TALVEZ o mais comparável com os próximos seis jogos seja ver o que se passou nos últimos seis. E assim temos que o Porto, da jornada 23 até à 28 (inclusive) só perdeu dois pontos (em casa com o Gil Vicente). Se mantiver a passada, conseguirá mais 16 pontos, terminando com 92 pontos (mais 12 que em 2021) e sem derrotas, o que seria notável.

Já o Sporting nos últimos seis jogos perdeu também dois pontos: no Funchal, com o Marítimo. Continuando assim faria 86 pontos, curiosamente mais um do que na época passada em que foi campeão, mas desta vez seis pontos atrás do primeiro.

O Benfica perdeu sete - são mesmo sete - pontos. Dois no Bessa, dois em casa com o Vizela, e três em Braga, este fim de semana. Ou seja, dos 18 em disputa, os encarnados conseguiram 11. Se continuassem assim, fechariam a época com 72 pontos, ou seja, quatro pontos a menos do que no ano passado, mas a 20 pontos do primeiro e a 14 do segundo.

Pior, poderia teoricamente ser ultrapassado pelo Braga, não fosse o Braga ter perdido também sete pontos nos últimos seis jogos. Aplicando a mesma regra, os bracarenses não passariam dos 63 pontos, continuando a nove do Benfica, mas apenas com menos um do que na época transata.

Desta espécie de adivinhação com base em estatísticas passadas (e, no fundo, é o que fazem economistas e meteorologistas, quando preveem a longo prazo), verificamos que o Sporting e o Braga têm uma performance semelhante à do ano passado, ao passo que o Porto aumenta substancialmente a sua prestação, em contraste com o Benfica, que tendo feito uma má época em 2020/2021, piora, ainda, este ano.
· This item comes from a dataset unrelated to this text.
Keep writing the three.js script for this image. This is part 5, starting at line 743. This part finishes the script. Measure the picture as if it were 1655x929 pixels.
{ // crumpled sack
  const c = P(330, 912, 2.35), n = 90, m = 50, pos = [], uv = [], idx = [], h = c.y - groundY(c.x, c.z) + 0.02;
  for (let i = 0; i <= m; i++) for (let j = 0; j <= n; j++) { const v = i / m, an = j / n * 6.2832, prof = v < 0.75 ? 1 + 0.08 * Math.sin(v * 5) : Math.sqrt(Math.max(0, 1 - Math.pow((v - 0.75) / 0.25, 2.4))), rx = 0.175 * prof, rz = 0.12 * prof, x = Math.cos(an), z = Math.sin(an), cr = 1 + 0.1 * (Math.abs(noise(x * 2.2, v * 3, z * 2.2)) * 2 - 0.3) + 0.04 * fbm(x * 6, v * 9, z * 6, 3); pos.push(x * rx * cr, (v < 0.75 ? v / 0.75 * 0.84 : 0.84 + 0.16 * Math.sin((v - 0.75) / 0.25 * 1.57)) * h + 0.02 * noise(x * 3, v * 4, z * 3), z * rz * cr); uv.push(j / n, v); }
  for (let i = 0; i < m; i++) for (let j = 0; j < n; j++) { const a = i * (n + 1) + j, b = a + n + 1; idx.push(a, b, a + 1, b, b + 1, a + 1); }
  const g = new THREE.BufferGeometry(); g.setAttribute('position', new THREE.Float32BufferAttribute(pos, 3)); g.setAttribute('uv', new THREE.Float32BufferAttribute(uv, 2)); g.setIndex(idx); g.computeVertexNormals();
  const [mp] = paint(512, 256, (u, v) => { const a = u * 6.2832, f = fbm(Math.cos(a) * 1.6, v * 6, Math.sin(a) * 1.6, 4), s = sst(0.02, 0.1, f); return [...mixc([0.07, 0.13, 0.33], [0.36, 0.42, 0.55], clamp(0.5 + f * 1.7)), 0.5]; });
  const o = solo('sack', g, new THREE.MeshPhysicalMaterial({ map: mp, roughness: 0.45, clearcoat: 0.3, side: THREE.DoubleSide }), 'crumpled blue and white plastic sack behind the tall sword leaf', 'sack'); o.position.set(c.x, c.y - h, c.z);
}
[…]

Curiosamente, o Benfica gastou mais do dobro do dinheiro do Sporting em jogadores e substancialmente mais do que o Porto, pelo que a razão não está na falta de investimento, nem na penúria de recursos, mas nas opções feitas pela direção ou pelo treinador. Tanto uma como o outro mudaram, mas sem que se vejam mudanças. Sabe-se  - veja-se o Sporting - que por vezes leva tempo a encontrar uma forma de estar e um espírito mais competitivo, após uma mudança brusca e traumática.
 

Rúben Amorim, treinador do Sporting


O FUTEBOL QUE SE VÊ 

TUDO o que ficou para trás dito é mera contabilidade e teoria. Mas, no futebol jogado - e nesse ponto este fim de semana foi bem visível - o resultado parece-me o mesmo. O Sporting joga, talvez, um pouco melhor do que o fez na época passada; em contrapartida, sendo mais conhecido e havendo mais cuidado das outras equipas com ele, tem, por vezes, mais dificuldades em desenvolver o seu modelo de jogo. Na realidade, com o Paços de Ferreira teve momentos em que parecia desligado, ausente… Coisa que não se passou com o Benfica na Luz ou com o Porto, mesmo quando perdeu em casa, por 1-2, na primeira eliminatória da Taça de Portugal. A seu favor tem os jogadores que foi formando e que se revelam autênticos tesouros. Os dois Matheus (Nunes e Reis) são o maior exemplo, porque Gonçalo Inácio já no ano passado dera provas. Adán, Porro, Ugarte, Edwards, Slimani e Sarabia (este, infelizmente, não deve ficar) além dos indiscutíveis Coates, Palhinha, Pedro Gonçalves, Nuno Santos, Paulinho, Bragança, Tabata, Luís Neto ou Feddal, todos eles têm evoluído de forma notável com Rúben Amorim e com as experiências que foram tendo

Já o Porto, mesmo depois da saída de Luis Díaz para o Liverpool, manteve uma rotação elevadíssima. O facto de não perder há 56 jogos para o campeonato diz muito da equipa. Fábio Vieira, Vitinha,  Otávio, entre outros, passaram a nomes conhecidos do grande público com esta Liga. No jogo contra o Santa Clara, equipa que não é fácil, o Porto não deu hipóteses e o golo de livre é magnífico. Há que reconhecer o mérito a Sérgio Conceição, que é, pelo menos, tanto como o seu proverbial mau feitio.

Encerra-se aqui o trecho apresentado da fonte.